国境が阻むITSの変革、欧州は「クロスボーダー」で主導権を握れるか:ITS EU会議2017 レポート(2/4 ページ)
アジア太平洋地域、北米、欧州で持ち回りで開催されるITS世界会議。2017年はカナダで行われる。ITS世界会議が欧州以外で開催される年には、欧州委員会が「ITS EU会議」を開く。会場で見えてきた、トラックの隊列走行や自動運転シャトルサービスなど欧州が注力する分野の現状と、曖昧な今後の方向性を紹介する。
「CAD」を主体としたフォーメーションへ
ではここで、欧州におけるITSの全体図を整理しておきたい。主体となるのは、2017年で設立25年目をむかえるERTICO(European Road Transport Telematics Implementation Coodination Organization)だ。日本のITSジャパンと同じように官民で連携しており、ERTICOの参加企業と組織体は合計120社を超える。
ERTICOには現在、下記の4つアクティビティーがある。
- CAD(Connected and Automated Driving)
- Clean Mobility
- Trasport & Logistics
- Urban Mobility
それぞれのアクティビティーの下にはさまざまなプロジェクトがあり、複数年の実施期間が設けられている。CADでは、CARTRE、AUTOPILOT、EU EIP SA4.2、CloudLSVA、inlane、VI-DAS、SAFESTRIP、UDRIVE、BIG DATA EUROPE、ETPC、TN-ITS、ADASIS、SENSORISと13のプロジェクトがあるが、何の略称なのかを覚えるだけでもひと苦労だ(※2)。
また、EV(電気自動車)などを扱うClean Mobilityではプロジェクトは4つ、Transport & Logisticsでは5つ、そしてUrban Mobilityでは7つあり、こうしたプロジェクトの数を見ただけでも近年のERTICOにとってCADが最重要課題になっていることが分かる。

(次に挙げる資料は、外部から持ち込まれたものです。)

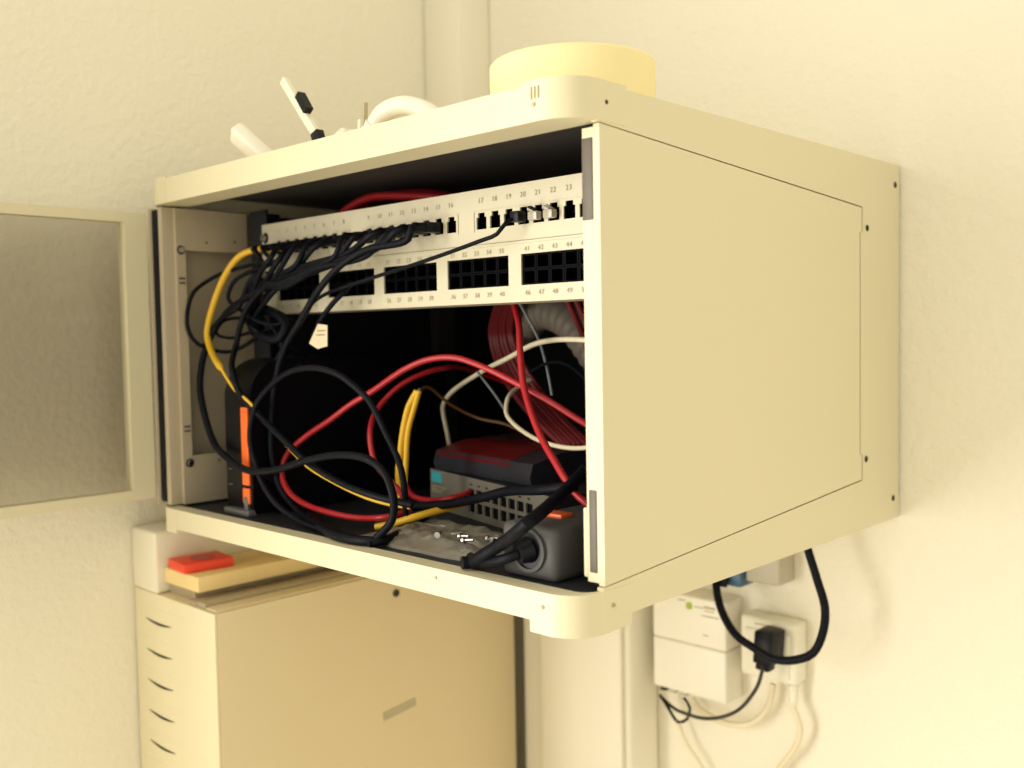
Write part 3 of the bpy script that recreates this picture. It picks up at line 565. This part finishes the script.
  [(-0.246,0.2,0.2469), (-0.3118,0.25,0.2255), (-0.3374,0.27,0.201), (-0.3268,0.27,0.1714), (-0.2909,0.258,0.1401), (-0.2408,0.238,0.1141), (-0.1902,0.22,0.0927)]),
 ('red_bundle_cable', 'dark red cable in the bundle hanging behind the lower patch panel', 'cable_darkred', 0.0032, None, 'red cables bundled behind the lower patch panel',
  [(-0.24,0.2,0.2466), (-0.306,0.25,0.2253), (-0.331,0.27,0.201), (-0.3192,0.27,0.1714), (-0.2865,0.262,0.14), (-0.2368,0.242,0.114), (-0.1832,0.22,0.0931)]),
 ('red_bundle_cable', 'dark red cable in the bundle hanging behind the lower patch panel', 'cable_darkred', 0.0032, None, 'red cables bundled behind the lower patch panel',
  [(-0.2351,0.2,0.2464), (-0.3013,0.25,0.2252), (-0.3257,0.27,0.2009), (-0.313,0.27,0.1715), (-0.2836,0.266,0.1399), (-0.2342,0.246,0.1139), (-0.1775,0.22,0.0935)]),
 ('red_bundle_cable', 'dark red cable in the bundle hanging behind the lower patch panel', 'cable_darkred', 0.0032, None, 'red cables bundled behind the lower patch panel',
  [(-0.2284,0.2,0.2461), (-0.2948,0.25,0.225), (-0.3185,0.27,0.2008), (-0.3045,0.27,0.1715), (-0.2781,0.27,0.1398), (-0.2291,0.25,0.1138), (-0.1697,0.22,0.094)]),
 ('red_bundle_cable', 'dark red cable in the bundle hanging behind the lower patch panel', 'cable_darkred', 0.0032, None, 'red cables bundled behind the lower patch panel',
  [(-0.2246,0.2,0.2459), (-0.2912,0.25,0.2249), (-0.3146,0.27,0.2008), (-0.2998,0.27,0.1716), (-0.2767,0.274,0.1396), (-0.2279,0.254,0.1136), (-0.1654,0.22,0.0943)]),
 ('red_bundle_cable', 'dark red cable falling at the right behind the pale conduit', 'cable_darkred', 0.003, None, 'red cables falling behind the pale conduit',
  [(-0.1498,0.16,0.2442), (-0.1532,0.18,0.2224), (-0.1549,0.2,0.195), (-0.1482,0.21,0.1624)]),
 ('red_bundle_cable', 'dark red cable falling at the right behind the pale conduit', 'cable_darkred', 0.003, None, 'red cables falling behind the pale conduit',
  [(-0.1393,0.16,0.2437), (-0.1426,0.18,0.2221), (-0.1455,0.2,0.1949), (-0.1412,0.21,0.1625)]),
 ('red_bundle_cable', 'dark red cable falling at the right behind the pale conduit', 'cable_darkred', 0.003, None, 'red cables falling behind the pale conduit',
  [(-0.1291,0.16,0.2433), (-0.1323,0.18,0.2217), (-0.1362,0.2,0.1948), (-0.1342,0.21,0.1626)]),
 ('red_loop_cable', 'red cable in the loop lying behind the top edge of the upper patch panel', 'cable_red', 0.0042, None, 'red cables looped over the upper patch panel',
  [(-0.4744,0.15,0.3265), (-0.4376,0.15,0.3413), (-0.402,0.152,0.3483), (-0.3569,0.155,0.3447), (-0.3166,0.16,0.3397), (-0.2839,0.17,0.3341)]),
 ('red_loop_cable', 'red cable in the loop lying behind the top edge of the upper patch panel', 'cable_red', 0.0042, None, 'red cables looped over the upper patch panel',
  [(-0.4634,0.15,0.3266), (-0.4367,0.156,0.343), (-0.3995,0.158,0.3491), (-0.3529,0.161,0.3458), (-0.3129,0.166,0.3399), (-0.2816,0.176,0.3344)]),
 ('red_loop_cable', 'red cable in the loop lying behind the top edge of the upper patch panel', 'cable_red', 0.0042, None, 'red cables looped over the upper patch panel',
  [(-0.4525,0.15,0.3267), (-0.4357,0.162,0.3447), (-0.3969,0.164,0.3499), (-0.3489,0.167,0.3469), (-0.3091,0.172,0.34), (-0.2793,0.182,0.3347)]),
 ('red_loop_cable', 'red cable in the loop lying behind the top edge of the upper patch panel', 'cable_red', 0.0042, None, 'red cables looped over the upper patch panel',
  [(-0.4418,0.15,0.3268), (-0.4346,0.168,0.3464), (-0.3942,0.17,0.3506), (-0.3448,0.173,0.348), (-0.3053,0.178,0.3401), (-0.2769,0.188,0.3349)]),
 ('power_cable', 'thick black power cable slanting forward from the switch to the front edge', 'cable_black', 0.005, None, None,
  [(-0.0746,0.1,0.0924), (-0.0688,0.0721,0.082), (-0.0646,0.0484,0.074), (-0.0544,0.0214,0.07), (-0.0433,-0.0044,0.068), (-0.0629,0.0016,0.056), (-0.0848,0.0103,0.045), (-0.1021,0.0105,0.035), (-0.1178,0.0138,0.0275), (-0.1217,0.008,0.0272)]),
 ('power_cable', 'black power cable lying across the front of the switch', 'cable_black', 0.0042, None, None,
  [(-0.3022,0.1,0.0369), (-0.2875,0.1,0.0395), (-0.2355,0.1,0.0479), (-0.1847,0.095,0.0601), (-0.1495,0.09,0.0695), (-0.1052,0.08,0.0759), (-0.0684,0.08,0.0826)]),
 ('power_cable', 'thick black cable lying on the cabinet floor behind the front edge', 'cable_black', 0.0045, None, None,
  [(-0.4496,0.0397,0.0681), (-0.4496,0.0842,0.0314), (-0.3684,0.0426,0.026), (-0.2739,0.0113,0.026), (-0.2397,0.0228,0.026), (-0.2669,0.0796,0.026), (-0.2846,0.12,0.0321)]),
 ('power_cable', 'thick black power cable hanging in a wide loop below the cabinet', 'cable_black', 0.0046, None, None,
  [(-0.0812,0.47,-0.006), (-0.072,0.47,-0.0352), (-0.0608,0.468,-0.0645), (-0.0489,0.462,-0.0924), (-0.0482,0.456,-0.1165), (-0.0565,0.45,-0.1392), (-0.075,0.446,-0.1497), (-0.098,0.443,-0.1529), (-0.122,0.443,-0.1459), (-0.1473,0.448,-0.1377), (-0.17,0.458,-0.1204), (-0.1839,0.468,-0.1007), (-0.1895,0.475,-0.0913)]),
 ('device_cable', 'thin dark cable sagging from the black plug to the white box', 'cable_dark', 0.0022, None, None,
  [(-0.1264,0.47,-0.1762), (-0.1369,0.475,-0.2017), (-0.1593,0.48,-0.2318), (-0.1768,0.485,-0.246), (-0.1958,0.485,-0.2558), (-0.2199,0.488,-0.263), (-0.2411,0.49,-0.2641), (-0.2654,0.5,-0.267), (-0.2919,0.508,-0.2607)]),
 ('device_cable', 'cream cable sagging under the white box and the socket', 'cable_cream', 0.004, None, None,
  [(-0.1418,0.52,-0.2117), (-0.1446,0.518,-0.2332), (-0.1527,0.516,-0.249), (-0.1661,0.514,-0.2627), (-0.1837,0.512,-0.2692), (-0.2043,0.512,-0.271), (-0.2238,0.514,-0.2693), (-0.2443,0.517,-0.2641), (-0.2535,0.52,-0.2559)]),
 ('device_cable', 'cream cable with ribbed strain relief hanging from the wall socket', 'cable_cream', 0.0036, None, None,
  [(-0.1137,0.515,-0.206), (-0.1128,0.513,-0.2296), (-0.1098,0.512,-0.2344), (-0.1037,0.512,-0.2502), (-0.1085,0.514,-0.2719), (-0.1296,0.518,-0.304), (-0.1673,0.522,-0.3592), (-0.1974,0.526,-0.4454)]),
 ('device_cable', 'thin cream cable hanging straight down from under the white box', 'cable_cream', 0.0022, None, None,
  [(-0.2902,0.512,-0.2639), (-0.2781,0.514,-0.2834), (-0.2705,0.516,-0.2936), (-0.2602,0.518,-0.3157), (-0.2412,0.52,-0.3377), (-0.2226,0.522,-0.377), (-0.2158,0.526,-0.4521)]),
 ('device_cable', 'short black wire hooked under the white box', 'cable_black', 0.0018, None, None,
  [(-0.2913,0.505,-0.2571), (-0.2788,0.5,-0.2641), (-0.2611,0.5,-0.2824), (-0.2498,0.503,-0.2765), (-0.25,0.51,-0.2648), (-0.262,0.515,-0.2566)]),
]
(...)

各種プロジェクトは2〜3年ほどで終了した後、新たなプロジェクトが始まり、場合によっては新旧のプログラムが連携するため、欧州の自動車メーカー関係者にとってもERTICOの実質的な推進状況を総括的に把握するのは難しいという。
実際、2016年10月から2018年9月まで実施されるCARTREに関するセッションに参加したが、質疑応答の際にはERTICOの各種プログラムの名前が飛び交い、筆者は頭の整理ができなかった。
(※2)CARTRE:Coordination Of Automated Road Transport Deployment For Europe
EU EIP:EU European ITS Platform
CloudLSVA:Cloud Large Scale Video Analysis
inLane:GNSSとコンピュータビジョン技術による車線単位でのナビゲーション技術、自車位置の測位。
VI-DAS:Vision Inspired Driver Assistance Systems
SAFESTRIP:既存の道路インフラにC-ITSアプリケーションを組み込む取り組み。
UDRIVE:乗用車から商用車、二輪まで自然な運転の様子を研究する。
ETPC:European Truck Platooning Challenge
TN-ITS:Transport Network ITS
ADASIS:Advanced Driver Assistance Systems Interface Specifications
SENSORIS:ロケーションクラウドの規格。地図会社のHEREが設計した。
自動運転のレベルの定義はSAEに準拠
次に知っておきたいのが、ERTRAC(European Road Transportation Reasearch Advisory Council)だ。EC(European Commission:欧州委員会)と自動車産業に関連する企業らで構成される、技術的なプラットフォームを構築するための組織体である。そのため、欧州において自動運転に関する技術的な解釈は、ERTRACが取りまとめる。
今回のITS EU会議の開催に合わせてERTRACは、「Automated Driving Roadmap」を改訂。Automated Driving Roadmapは2015年にフランス・ボルドーで開催したITS世界会議で公表されたもので、自動運転のレベルの定義は米国自動車技術会の「SAE J3016」に準拠するとした。
2016年9月に米国高速道路安全局(NHTSA)がそれまで仮に設定していた自動運転のレベルの定義を見直し、SAE J3016に準拠することを表明。これを受けて、自動運転のレベルの定義でNHTSA準拠を基本方針としてきた日本もSAE J3016を採用することになっている。こうした米国や日本での流れに欧州も沿うことになる。
今回の改訂で興味深いのは「Road definitions(道路の定義)」を3つの領域に分けたことだ。そのなかで最初に記載されている「Confined Area」は物流ターミナルや港を意味し、2つ目の「Dedicated road/lane」とはバスやタクシーなどの専用レーンや駐車場を指す。そして市街地や高速道路などは「Open Road」と呼ぶ。その上で、3つの道路の領域におけるさまざまな自動運転の状況を仮定し、それらが自動運転のどのレベルに相当するかを明確に示した。